Tillemont, Louis Sébastien le Nain de
TILLEMONT, LOUIS SÉBASTIEN LE NAIN DE
Historian; b. Paris, Nov. 30, 1637; d. Tillemont, near Paris, Jan. 10, 1698. He was educated at port-royal under P. nicole and read classical authors, especially Livy, and the Annals of baronius. At 18, he began a scrupulous collection of literary and historical data concerning early Christianity to a.d. 513. Although a member of the Jansenist sect (see jansenism), Tillemont took no part in its controversies. Directed by M. de Sacy, he entered the seminary at Beauvais in 1661, and was ordained in 1676. After 1665 he helped G. Hermant in the composition of the lives of SS. Athanasius, Basil, Gregory of Nazianzus, and Ambrose; and after 1669 he collaborated in Paris with others in the edition of patristic texts (Origen, Tertullian, Augustine).
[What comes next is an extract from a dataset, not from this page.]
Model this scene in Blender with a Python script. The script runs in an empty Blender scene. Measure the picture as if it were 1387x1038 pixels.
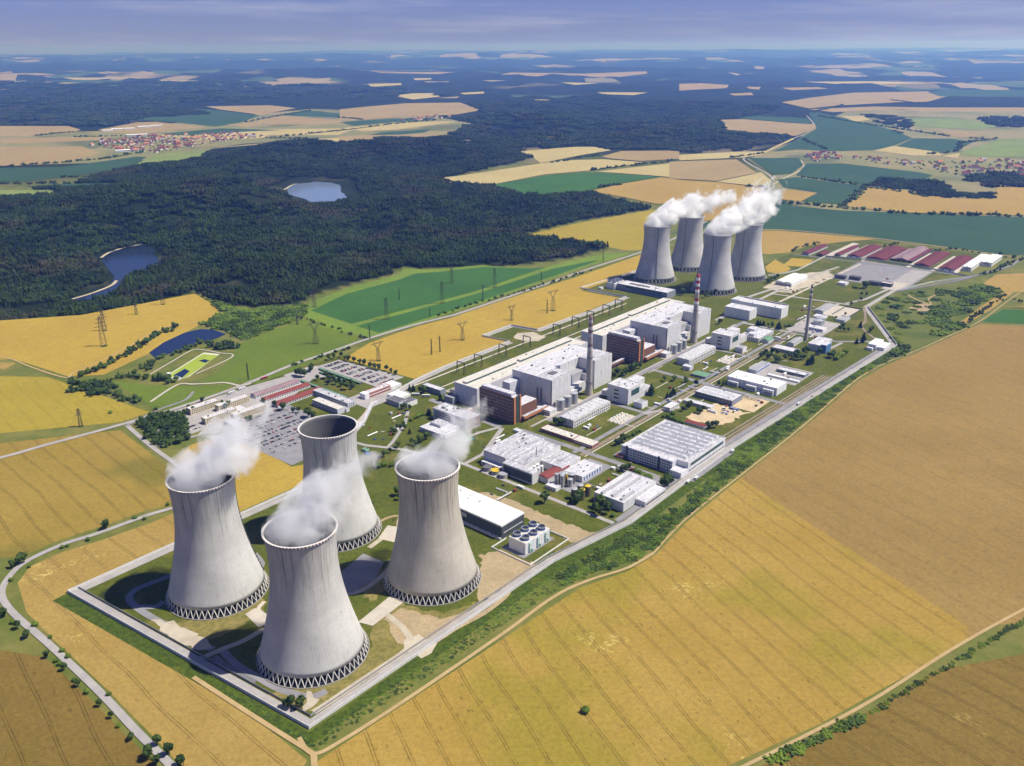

In 1667 he took up residence at Port-Royal, but the persecution of 1679 forced him to leave for Tillemont, where, except for a trip to Holland, he followed a regime of seclusion, studying Church history. A pious, usually retiring and humble
man, he never accepted ecclesiastical office and willingly allowed his own work to be published under others' names. At Tillemont, he spent leisure moments catechizing children and aiding the poor. His work is characterized by great thoroughness and exactness. The first volume of his Histoire des empereurs (6 v., 1690–1738), which was intended as an integral part of his great Church history, had to be published separately because a censor asked for changes in his "Histoire ecclésiastique." Other censors, however, approved the work as Mémoires pour servir à l'histoire ecclésiastique des six premiers siècles (16 v., 1693–1712); volume five was in press at Tillemont's death and the remaining volumes appeared at subsequent intervals. He also compiled a compendious life of St. Louis, published in a pirated edition by Filleau de la Chaise (1688), and edited in its original form by J. de Gaulle (6 v., Paris 1847–51). Though limited by the contemporary state of historical studies and inadequate editions of the sources, as well as by his total neglect of archeological evidence, Tillemont's ecclesiastical history is still unsurpassed for its comprehensiveness and exactitude of detail. The Mémoires, delated to the Holy Office, were vindicated by Pope clement xi, and acknowledged by Edward Gibbon as the guide whose "inimitable exactitude" led him through the rocky paths of later Roman history with the sure-footed sagacity "of an Alpine mule."
Bibliography: h. leclercq, Dictionnaire d'archéologie chrétienne et de liturgie, ed. f. cabrol, h. leclercq, and h. i. marrou, 15 v. (Paris 1907–53) 6.2:2624–38. g. bardy, Dictionnaire de théologie catholique, ed. a. vacant et al., 15 v. (Paris 1903–50; Tables Générales 1951–) 15.1:1029–33.